■ **TASK INSTRUCTIONS**
Of the lines in the entries below, state how many hold the word "scene". Say nothing else.

————————

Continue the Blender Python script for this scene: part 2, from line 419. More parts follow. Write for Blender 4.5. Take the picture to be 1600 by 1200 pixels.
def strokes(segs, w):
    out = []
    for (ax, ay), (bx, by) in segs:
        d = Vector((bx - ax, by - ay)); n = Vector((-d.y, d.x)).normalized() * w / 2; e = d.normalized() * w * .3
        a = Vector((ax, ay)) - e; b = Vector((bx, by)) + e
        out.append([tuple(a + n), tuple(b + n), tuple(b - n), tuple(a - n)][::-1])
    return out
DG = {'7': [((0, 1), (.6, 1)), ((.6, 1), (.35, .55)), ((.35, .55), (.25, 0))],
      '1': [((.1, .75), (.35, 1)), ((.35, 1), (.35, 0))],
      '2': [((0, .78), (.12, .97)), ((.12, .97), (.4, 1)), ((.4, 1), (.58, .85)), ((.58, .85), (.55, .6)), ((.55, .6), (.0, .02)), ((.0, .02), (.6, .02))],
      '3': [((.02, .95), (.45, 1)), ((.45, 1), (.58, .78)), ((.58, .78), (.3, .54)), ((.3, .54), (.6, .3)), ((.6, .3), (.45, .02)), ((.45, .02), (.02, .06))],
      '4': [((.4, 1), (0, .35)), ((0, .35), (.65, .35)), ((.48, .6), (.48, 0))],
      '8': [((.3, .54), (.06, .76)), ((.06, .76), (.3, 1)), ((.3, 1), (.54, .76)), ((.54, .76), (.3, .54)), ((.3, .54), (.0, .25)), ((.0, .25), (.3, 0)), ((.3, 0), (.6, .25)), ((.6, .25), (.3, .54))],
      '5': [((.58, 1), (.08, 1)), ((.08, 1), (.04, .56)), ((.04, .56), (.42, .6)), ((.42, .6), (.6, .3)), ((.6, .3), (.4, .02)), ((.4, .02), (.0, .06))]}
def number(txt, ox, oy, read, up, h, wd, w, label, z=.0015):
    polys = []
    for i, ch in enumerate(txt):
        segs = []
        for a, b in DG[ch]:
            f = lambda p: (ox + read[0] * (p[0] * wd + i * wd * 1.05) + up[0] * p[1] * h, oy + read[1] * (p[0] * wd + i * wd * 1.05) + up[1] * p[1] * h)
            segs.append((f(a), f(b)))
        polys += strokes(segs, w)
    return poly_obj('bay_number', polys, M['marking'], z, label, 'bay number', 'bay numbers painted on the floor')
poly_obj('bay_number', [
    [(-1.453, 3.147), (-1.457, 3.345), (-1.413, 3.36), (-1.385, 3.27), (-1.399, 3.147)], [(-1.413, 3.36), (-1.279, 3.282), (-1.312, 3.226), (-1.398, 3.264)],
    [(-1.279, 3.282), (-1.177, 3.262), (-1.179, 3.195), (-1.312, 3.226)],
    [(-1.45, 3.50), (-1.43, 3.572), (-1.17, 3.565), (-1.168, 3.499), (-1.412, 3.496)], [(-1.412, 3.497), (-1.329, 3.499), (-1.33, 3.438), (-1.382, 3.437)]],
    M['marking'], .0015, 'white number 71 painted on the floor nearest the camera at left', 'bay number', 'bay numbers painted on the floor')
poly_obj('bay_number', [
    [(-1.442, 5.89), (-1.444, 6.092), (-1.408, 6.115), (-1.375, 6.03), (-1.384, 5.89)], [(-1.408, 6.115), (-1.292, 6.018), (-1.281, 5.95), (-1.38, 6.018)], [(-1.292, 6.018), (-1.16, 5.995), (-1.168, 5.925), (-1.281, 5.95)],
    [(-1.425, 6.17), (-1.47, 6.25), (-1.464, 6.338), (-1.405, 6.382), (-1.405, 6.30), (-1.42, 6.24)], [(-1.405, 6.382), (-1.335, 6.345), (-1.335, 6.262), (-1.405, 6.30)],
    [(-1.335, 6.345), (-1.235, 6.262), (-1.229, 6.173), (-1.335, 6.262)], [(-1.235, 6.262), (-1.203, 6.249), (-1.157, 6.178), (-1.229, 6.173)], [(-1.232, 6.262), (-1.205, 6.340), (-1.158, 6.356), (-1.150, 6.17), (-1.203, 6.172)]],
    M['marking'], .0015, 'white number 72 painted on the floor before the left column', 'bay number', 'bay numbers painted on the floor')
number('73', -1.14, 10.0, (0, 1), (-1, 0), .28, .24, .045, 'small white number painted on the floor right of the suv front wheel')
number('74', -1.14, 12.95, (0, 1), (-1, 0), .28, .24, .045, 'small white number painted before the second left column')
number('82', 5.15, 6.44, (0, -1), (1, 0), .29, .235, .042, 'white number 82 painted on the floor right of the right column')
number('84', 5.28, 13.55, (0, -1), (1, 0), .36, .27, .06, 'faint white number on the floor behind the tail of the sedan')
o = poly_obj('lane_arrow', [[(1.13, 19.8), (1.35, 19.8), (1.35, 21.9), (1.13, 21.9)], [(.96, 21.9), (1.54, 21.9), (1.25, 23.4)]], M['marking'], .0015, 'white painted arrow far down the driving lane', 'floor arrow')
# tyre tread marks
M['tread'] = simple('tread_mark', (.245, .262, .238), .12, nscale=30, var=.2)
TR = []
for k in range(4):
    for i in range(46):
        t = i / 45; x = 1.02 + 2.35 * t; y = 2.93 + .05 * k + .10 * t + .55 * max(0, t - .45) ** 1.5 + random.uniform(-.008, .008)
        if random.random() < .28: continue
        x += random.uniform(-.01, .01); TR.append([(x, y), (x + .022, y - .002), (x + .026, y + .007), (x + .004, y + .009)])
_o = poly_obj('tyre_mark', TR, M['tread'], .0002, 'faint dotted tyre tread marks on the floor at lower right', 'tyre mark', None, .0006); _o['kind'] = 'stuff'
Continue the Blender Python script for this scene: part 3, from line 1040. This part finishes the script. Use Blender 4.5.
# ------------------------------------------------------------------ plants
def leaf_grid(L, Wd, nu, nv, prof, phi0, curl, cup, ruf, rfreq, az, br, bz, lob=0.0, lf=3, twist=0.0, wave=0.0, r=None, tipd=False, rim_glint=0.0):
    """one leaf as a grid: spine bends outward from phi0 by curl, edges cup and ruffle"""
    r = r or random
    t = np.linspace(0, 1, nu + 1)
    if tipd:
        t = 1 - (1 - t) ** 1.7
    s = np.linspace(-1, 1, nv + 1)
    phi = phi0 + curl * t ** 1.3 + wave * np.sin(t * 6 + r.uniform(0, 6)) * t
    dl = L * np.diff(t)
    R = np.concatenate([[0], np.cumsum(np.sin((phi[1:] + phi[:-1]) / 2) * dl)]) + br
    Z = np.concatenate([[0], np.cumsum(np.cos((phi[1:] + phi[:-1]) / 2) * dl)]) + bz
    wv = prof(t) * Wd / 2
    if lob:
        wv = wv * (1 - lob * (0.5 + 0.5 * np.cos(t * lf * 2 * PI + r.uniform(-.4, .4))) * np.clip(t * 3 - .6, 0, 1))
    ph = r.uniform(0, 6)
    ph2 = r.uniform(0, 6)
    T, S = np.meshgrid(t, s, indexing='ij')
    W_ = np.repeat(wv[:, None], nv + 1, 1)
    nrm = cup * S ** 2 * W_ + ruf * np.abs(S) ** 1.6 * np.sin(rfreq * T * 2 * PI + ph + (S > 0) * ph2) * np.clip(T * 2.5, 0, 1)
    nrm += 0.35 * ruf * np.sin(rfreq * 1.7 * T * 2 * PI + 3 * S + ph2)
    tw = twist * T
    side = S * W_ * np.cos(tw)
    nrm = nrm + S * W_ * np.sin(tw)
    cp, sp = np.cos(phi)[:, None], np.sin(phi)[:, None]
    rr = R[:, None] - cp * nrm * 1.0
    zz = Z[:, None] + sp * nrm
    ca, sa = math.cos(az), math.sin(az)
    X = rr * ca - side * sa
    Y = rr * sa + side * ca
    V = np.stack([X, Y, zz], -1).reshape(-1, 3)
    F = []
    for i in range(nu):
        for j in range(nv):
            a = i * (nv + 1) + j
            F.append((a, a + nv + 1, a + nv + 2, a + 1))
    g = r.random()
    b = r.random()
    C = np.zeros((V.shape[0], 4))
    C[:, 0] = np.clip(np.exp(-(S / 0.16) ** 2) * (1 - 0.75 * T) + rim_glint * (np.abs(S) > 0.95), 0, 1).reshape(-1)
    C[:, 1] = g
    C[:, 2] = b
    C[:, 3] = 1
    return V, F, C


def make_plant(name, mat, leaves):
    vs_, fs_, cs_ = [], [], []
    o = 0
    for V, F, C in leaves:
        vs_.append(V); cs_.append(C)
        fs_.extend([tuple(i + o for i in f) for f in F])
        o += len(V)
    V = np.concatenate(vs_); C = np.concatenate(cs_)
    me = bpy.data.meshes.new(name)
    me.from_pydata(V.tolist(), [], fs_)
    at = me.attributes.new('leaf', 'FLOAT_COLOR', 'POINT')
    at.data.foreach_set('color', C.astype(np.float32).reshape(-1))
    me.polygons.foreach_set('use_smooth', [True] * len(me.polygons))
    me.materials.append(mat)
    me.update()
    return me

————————

■ **ANSWER TO THIS PROBLEM**
2